Je n’avais pas même dix-neuf ans, et je me retrouvais avec cette « boule » de vécu indicible :
- une culpabilité rétrospective, d’une part, pour mon insouciance avec mon père dans ces derniers moments ;
- une honte rétrospective, d’autre part, pour mon comportement souvent péremptoire avec Mohammed Amine, mon jeune camarade tunisien - « blédard » égaré au lycée Louis-le-Grand, qui m'avait permis de tenir debout dans cette période.
Naissance d’une conscience politique, combinée à l’expérience intime de la mort d’un proche, dans une imbrication étroite que j’avais la plus grande peine du monde à démêler (je passais beaucoup de temps chez le psy…).
Là-dessus arrive Vacances Prolongées, que je découvre à sa sortie en novembre 2000. Identification très forte à ce film : un regard qui me tendait la main dans ce moment difficile, et qui m’a accompagné toute cette année 2001, décisive pour moi. Année de ma socialisation parmi les élèves du cours d’arabe, souvent de formation littéraire*, face auxquels Van der Keuken est mon ami imaginaire ; année de mon premier voyage au Yémen, en juillet 2001, suivi des attentats de New York en septembre, et enfin ma première petite amie - ouf ! Et juste après, la décision de partir vers l’anthropologie.
Après quoi j’ai commencé à lire des sociologues, dont les regards m’ont accompagné : Bourdieu d’abord, puis Gregory Bateson de plus en plus (il y a des rapports théoriques étroits avec Van der Keuken), la bonne étoile qui m’a accompagné.

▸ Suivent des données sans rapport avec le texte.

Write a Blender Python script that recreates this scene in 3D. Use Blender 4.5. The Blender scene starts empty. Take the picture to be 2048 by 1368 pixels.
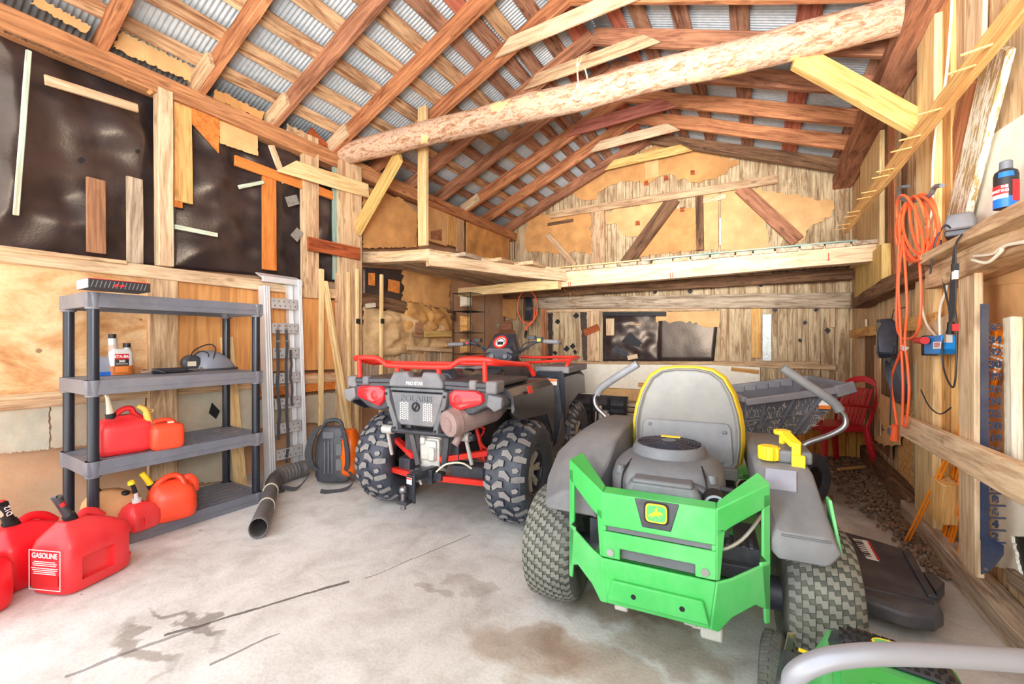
import bpy, bmesh, math, random
from mathutils import Vector as V, Matrix as Mx, noise as NZ
R = random.Random(7)
S = bpy.context.scene
COL = S.collection
PI = math.pi
rad = math.radians
# ------------------------------------------------------------------ camera geometry
F_PX, YAW, EYE = 855.0, rad(30.1), 1.22
CA, SA = math.cos(YAW), math.sin(YAW)
def ray(x, y):
    t = (x - 1024) / F_PX; s = (684 - y) / F_PX
    return V((t * CA - SA, t * SA + CA, s))
def hitX(x, y, X): r = ray(x, y); return V((0, 0, EYE)) + r * (X / r.x)
def hitY(x, y, Y): r = ray(x, y); return V((0, 0, EYE)) + r * (Y / r.y)
def hitZ(x, y, Z=0.0): r = ray(x, y); return V((0, 0, EYE)) + r * ((Z - EYE) / r.z)
XL, YB, RX0, RK = -3.92, 6.78, 0.955, 0.012      # inner skins of the left, back and right walls
def hit(pl, x, y, o=0.0):
    """point of a wall plane (L, B, R) standing o off the wall skin, sighted from the eye"""
    if pl == 'L': return hitX(x, y, XL + o)
    if pl == 'B': return hitY(x, y, YB - o)
    r = ray(x, y); k = (RX0 - o - RK * 2.5) / (r.x - RK * r.y)
    return V((0, 0, EYE)) + r * k
NRM = {'L': V((1, 0, 0)), 'B': V((0, -1, 0)), 'R': V((-1, RK, 0)).normalized()}

# ------------------------------------------------------------------ mesh builder
def cat_rom(pts, k=6, closed=False):
    pts = [V(p) for p in pts]; n = len(pts); out = []
    rng = range(n if closed else n - 1)
    for i in rng:
        if closed: p0, p1, p2, p3 = pts[i - 1], pts[i], pts[(i + 1) % n], pts[(i + 2) % n]
        else: p0, p1, p2, p3 = pts[max(i - 1, 0)], pts[i], pts[i + 1], pts[min(i + 2, n - 1)]
        for j in range(k):
            t = j / k
            out.append(0.5 * ((2 * p1) + (p2 - p0) * t + (2 * p0 - 5 * p1 + 4 * p2 - p3) * t * t + (3 * p1 - p0 - 3 * p2 + p3) * t ** 3))
    if not closed: out.append(pts[-1])
    return out

class MB:
    def __init__(s): s.v = []; s.f = []; s.m = []; s.c = 0
    def add(s, vs, fs, m=None):
        b = len(s.v); s.v += [V(p) for p in vs]
        for f in fs: s.f.append([b + i for i in f]); s.m.append(s.c if m is None else m)
        return s
    def xf(s, M, start=0):
        for i in range(start, len(s.v)): s.v[i] = M @ s.v[i]
        return s
    def box(s, c, d, rot=None, m=None, taper=1.0):
        x, y, z = d[0] / 2, d[1] / 2, d[2] / 2; c = V(c); vs = []
        for sz in (-1, 1):
            k = taper if sz > 0 else 1
            for sx, sy in ((-1, -1), (1, -1), (1, 1), (-1, 1)):
                p = V((sx * x * k, sy * y * k, sz * z)); vs.append(c + (rot @ p if rot else p))
        return s.add(vs, [(3, 2, 1, 0), (4, 5, 6, 7), (0, 1, 5, 4), (1, 2, 6, 5), (2, 3, 7, 6), (3, 0, 4, 7)], m)
    def bar(s, p0, p1, w, t, up=(0, 0, 1), m=None):
        p0, p1 = V(p0), V(p1); x = (p1 - p0); L = x.length; x.normalize(); up = V(up)
        y = up.cross(x)
        if y.length < 1e-5: y = V((1, 0, 0)).cross(x)
        y.normalize(); z = x.cross(y)
        M = Mx((x, y, z)).transposed()
        return s.box((p0 + p1) / 2, (L, w, t), M, m)
    def cyl(s, p0, p1, r0, r1=None, n=16, caps=True, m=None):
        r1 = r0 if r1 is None else r1
        return s.tube([p0, p1], [r0, r1], n, caps=caps, m=m)
    def tube(s, pts, r, n=8, closed=False, caps=True, m=None, flat=None):
        pts = [V(p) for p in pts]; N = len(pts)
        rs = r if isinstance(r, (list, tuple)) else [r] * N
        T = []
        for i in range(N):
            a, b = (pts[i - 1], pts[(i + 1) % N]) if closed else (pts[max(i - 1, 0)], pts[min(i + 1, N - 1)])
            d = b - a; T.append(d.normalized() if d.length > 1e-9 else V((0, 0, 1)))
        ref = V((0, 0, 1)) if abs(T[0].z) < .9 else V((1, 0, 0))
        u = T[0].cross(ref).normalized(); vs = []
        for i in range(N):
            u = (u - T[i] * u.dot(T[i]))
            u = u.normalized() if u.length > 1e-6 else T[i].orthogonal().normalized()
            w = T[i].cross(u)
            for j in range(n):
                a = 2 * PI * j / n
                k = flat if flat else 1
                vs.append(pts[i] + u * (math.cos(a) * rs[i]) + w * (math.sin(a) * rs[i] * k))
        fs = []
        for i in range(N if closed else N - 1):
            A, B = i * n, ((i + 1) % N) * n
            for j in range(n): k = (j + 1) % n; fs.append((A + j, A + k, B + k, B + j))
        if caps and not closed: fs += [tuple(range(n - 1, -1, -1)), tuple(range((N - 1) * n, N * n))]
        return s.add(vs, fs, m)
    def lathe(s, prof, n=24, M=None, m=None, closed=False, a0=0, a1=2 * PI):
        vs = []; full = abs(a1 - a0 - 2 * PI) < 1e-6; k = len(prof); st = n if full else n + 1
        for i in range(st):
            a = a0 + (a1 - a0) * i / n; ca, sa = math.cos(a), math.sin(a)
            for r, z in prof: p = V((r * ca, r * sa, z)); vs.append(M @ p if M else p)
        fs = []
        for i in range(n):
            A, B = i * k, ((i + 1) % st) * k
            for j in range(k if closed else k - 1): q = (j + 1) % k; fs.append((A + j, B + j, B + q, A + q))
        return s.add(vs, fs, m)
    def loft(s, rings, cap0=True, cap1=True, m=None, closed=True):
        n = len(rings[0]); vs = [p for r in rings for p in r]; fs = []
        for i in range(len(rings) - 1):
            for j in range(n if closed else n - 1): k = (j + 1) % n; fs.append((i * n + j, i * n + k, (i + 1) * n + k, (i + 1) * n + j))
        if cap0: fs.append(tuple(range(n - 1, -1, -1)))
        if cap1: b = (len(rings) - 1) * n; fs.append(tuple(range(b, b + n)))
        return s.add(vs, fs, m)
    def prism(s, poly, ext, m=None):
        poly = [V(p) for p in poly]; n = len(poly); e = V(ext)
        fs = [tuple(range(n - 1, -1, -1)), tuple(range(n, 2 * n))] + [(i, (i + 1) % n, n + (i + 1) % n, n + i) for i in range(n)]
        return s.add(poly + [p + e for p in poly], fs, m)
    def ball(s, c, r, n=16, h=8, m=None, rot=None):
        c = V(c); r = r if isinstance(r, (tuple, list)) else (r, r, r)
        vs = []; 
        for i in range(1, h):
            t = PI * i / h
            for j in range(n):
                a = 2 * PI * j / n; p = V((r[0] * math.sin(t) * math.cos(a), r[1] * math.sin(t) * math.sin(a), r[2] * math.cos(t)))
                vs.append(c + (rot @ p if rot else p))
        q = V((0, 0, r[2])); q = rot @ q if rot else q
        vs += [c + q, c - q]; fs = []
        for i in range(h - 2):
            for j in range(n): k = (j + 1) % n; fs.append((i * n + j, (i + 1) * n + j, (i + 1) * n + k, i * n + k))
        T, B = len(vs) - 2, len(vs) - 1
        for j in range(n): k = (j + 1) % n; fs.append((T, j, k)); fs.append((B, (h - 2) * n + k, (h - 2) * n + j))
        return s.add(vs, fs, m)
    def mesh(s, name, off=None, ang=35):
        me = bpy.data.meshes.new(name)
        o = V(off) if off is not None else V((0, 0, 0))
        me.from_pydata([tuple(p - o) for p in s.v], [], s.f)
        bm = bmesh.new(); bm.from_mesh(me); bmesh.ops.recalc_face_normals(bm, faces=bm.faces); bm.to_mesh(me); bm.free()
        for i, p in enumerate(me.polygons): p.material_index = s.m[i] if i < len(s.m) else 0; p.use_smooth = True
        me.set_sharp_from_angle(angle=rad(ang))
        return me
    def build(s, name, mats, parent=None, off=None, bevel=0, ang=35, sub=0, solid=0, seg=2):
        me = s.mesh(name, off, ang)
        for q in (mats if isinstance(mats, (list, tuple)) else [mats]): me.materials.append(q)
        o = bpy.data.objects.new(name, me); COL.objects.link(o)
        if parent is not None: o.parent = parent
        elif off is not None: o.location = off
        mods(o, bevel, sub, solid, seg)
        return o
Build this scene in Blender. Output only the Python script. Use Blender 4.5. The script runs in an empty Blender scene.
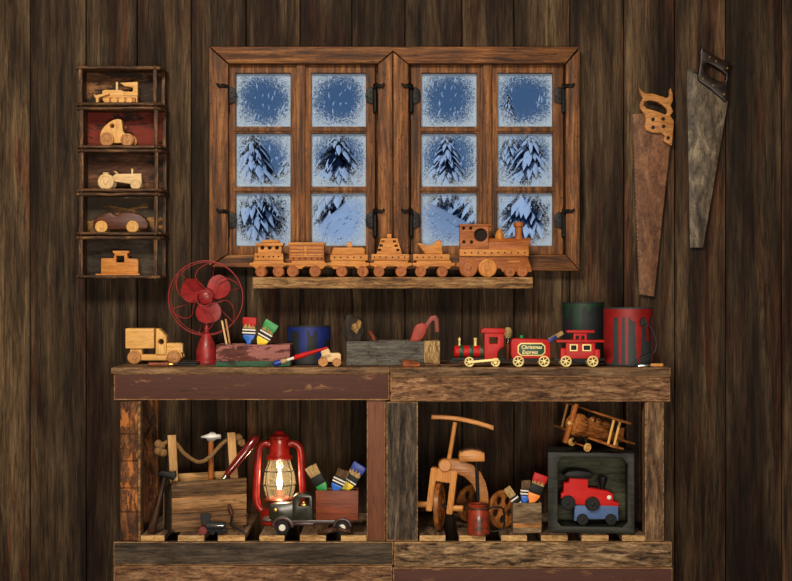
import bpy, bmesh, math, random
from mathutils import Vector, Matrix
random.seed(7)
PI = math.pi
SC = bpy.context.scene
COL = SC.collection

# ------------------------------------------------------------------ camera, world, lights, exposure
CD = 3.9                       # camera distance from the plank wall (wall front at y = 0)
CZ = 1.09
K = 1.98 / 792 / 3.5           # metres per pixel per metre of distance
cam_d = bpy.data.cameras.new('camera'); cam_d.lens = 36 * 3.5 / 1.98; cam_d.sensor_width = 36
cam = bpy.data.objects.new('camera', cam_d); COL.objects.link(cam)
cam.location = (0, -CD, CZ); cam.rotation_euler = (PI / 2, 0, 0)
SC.camera = cam
SC.view_settings.view_transform = 'Standard'; SC.view_settings.look = 'None'
SC.view_settings.gamma = 1; SC.view_settings.use_curve_mapping = False
SC.view_settings.exposure = 0.0

world = bpy.data.worlds.new('winter_night'); SC.world = world; world.use_nodes = True
wn = world.node_tree
bg = wn.nodes['Background']
tc = wn.nodes.new('ShaderNodeTexCoord'); sp = wn.nodes.new('ShaderNodeSeparateXYZ')
rp = wn.nodes.new('ShaderNodeValToRGB')
wn.links.new(tc.outputs['Generated'], sp.inputs[0]); wn.links.new(sp.outputs[2], rp.inputs[0])
rp.color_ramp.elements[0].position = 0.0; rp.color_ramp.elements[0].color = (0.06, 0.125, 0.25, 1)
rp.color_ramp.elements[1].position = 0.25; rp.color_ramp.elements[1].color = (0.024, 0.056, 0.13, 1)
wn.links.new(rp.outputs[0], bg.inputs[0]); bg.inputs[1].default_value = 1.15

def light(name, kind, loc, target, energy, color, size=1.0, sizey=None):
    d = bpy.data.lights.new(name, kind); d.energy = energy; d.color = color
    if kind == 'AREA':
        d.size = size
        if sizey: d.shape = 'RECTANGLE'; d.size_y = sizey
    elif kind == 'SUN': d.angle = size
    else: d.shadow_soft_size = size
    o = bpy.data.objects.new(name, d); COL.objects.link(o); o.location = loc
    o.rotation_euler = (Vector(target) - Vector(loc)).to_track_quat('-Z', 'Y').to_euler()
    return o
WARM = (1.0, 0.86, 0.68)
light('ceiling_lamp_light', 'AREA', (-0.65, -2.85, 2.7), (0.0, -0.2, 1.05), 84, WARM, 0.7, 0.5)
light('room_fill_light', 'AREA', (0.25, -4.2, 0.78), (0, 0, 0.95), 72, (1.0, 0.87, 0.72), 1.6, 0.5)
light('moon_light', 'SUN', (0, 0, 6), (0.45, 0.75, 5.35), 1.7, (0.62, 0.78, 1.0), 0.02)

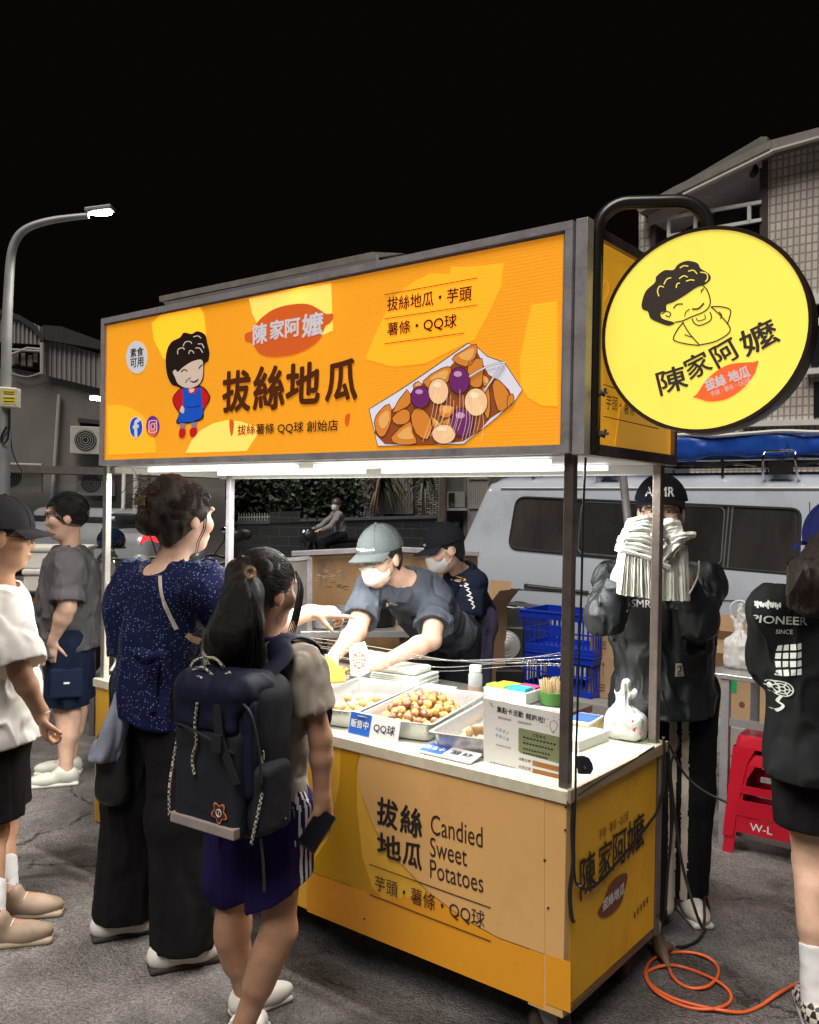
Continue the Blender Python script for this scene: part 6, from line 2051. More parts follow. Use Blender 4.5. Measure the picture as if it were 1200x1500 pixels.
s = Solid(.02); s.ell(c, (.125, .14, .12)); s.cut(c - ZU * .06, (0, 0, -1)); skin('shell', s.mesh(.012), mat('helmet_blue', (.01, .02, .05), rough=.15, coat=.8), t)
b = MB().use(BLACK); b.tube([c + Vector((math.cos(a) * .122, math.sin(a) * .138, -.06)) for a in [i * .2618 for i in range(24)]], .008, 6, True); b.build('rim_band', t)

# foam boxes at the left
tb_ = P(75, 868, 5.75)
t = thing('side_table', 'small black topped table with an orange front behind the capped man', 'table', Vector((tb_.x, tb_.y, 0)))
b = MB().use(BLACK); b.box((tb_.x - .3, tb_.y - .02, tb_.z - .03), (tb_.x + .3, tb_.y + .42, tb_.z)); b.build('table_top', t, bevel=.004)
b = MB().use(mat('table_orange', (.6, .2, .03), rough=.5)); b.box((tb_.x - .28, tb_.y, tb_.z - .32), (tb_.x + .28, tb_.y + .012, tb_.z - .031)); b.build('front_board', t)
for sx in (-.27, .27):
    for y in (.03, .38):
        b = MB().use(STEEL_D); b.obox((tb_.x + sx, tb_.y + y, 0), (tb_.x + sx, tb_.y + y, tb_.z - .031), .03, .03); b.build('leg', t)
FOAM = mat('foam', (.86, .83, .77), rough=.8, var=.1, vscale=4, bump=.2, bscale=90, dirt=(.55, .38, .2), dscale=4, damt=.4)
for k, (dx, z0, h, lab) in enumerate(((-.0, 0, .15, 'lower white foam box behind the man in the grey shirt'), (.0, .153, .15, 'upper white foam box behind the man in the grey shirt'))):
    fr = Matrix.Translation(tb_ + Vector((-.02 + dx, .18, z0))) @ Matrix.Rotation(.25 - .06 * k, 4, 'Z')
    t = thing('foam_box', lab, 'box', fr.translation, group='foam boxes on the side table')
    b = MB().use(FOAM); b.box((-.2, -.15, 0), (.2, .15, h - .04), fr); b.build('box', t, bevel=.012); b = MB().use(FOAM); b.box((-.21, -.16, h - .039), (.21, .16, h), fr); b.build('lid', t, bevel=.012)

# ================================================================== right: steel table, stools, bags
q0 = G(1036, 984, .80)
TF = Matrix.Translation(Vector((q0.x, q0.y, 0))) @ ZR
t = thing('steel_table', 'stainless steel folding table at the right with bags on it', 'table', Vector((q0.x, q0.y, 0)), -YAW)
b = MB().use(INOX); b.box((0, 0, .775), (1.2, .52, .80), TF); b.build('table_top', t, bevel=.004)
for x, y in ((.08, .03), (1.12, .03), (.08, .47), (1.12, .47)):
    b = MB().use(STEEL); b.box((x - .018, y - .018, 0), (x + .018, y + .018, .774), TF); b.build('leg', t)
b = MB().use(INOX)
for z in (.06, .56): b.box((.099, .018, z), (1.101, .042, z + .035), TF)
b.build('rail', t)
RED = mat('stool_red', (.55, .012, .03), rough=.28, var=.08, coat=.3)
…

J’ai cessé toute prise de vue après mon premier séjour de terrain et mon premier passage à l’écriture : il était évidemment impossible de faire les deux à la fois. Mais je réalise aujourd’hui combien son influence reste prégnante dans mon travail, jusque dans mes obsessions théoriques, ou dans des tiques d’écriture qui me sont difficilement supportables. De nouveau à 43 ans, je me sens un peu moins seul de l’avoir retrouvé.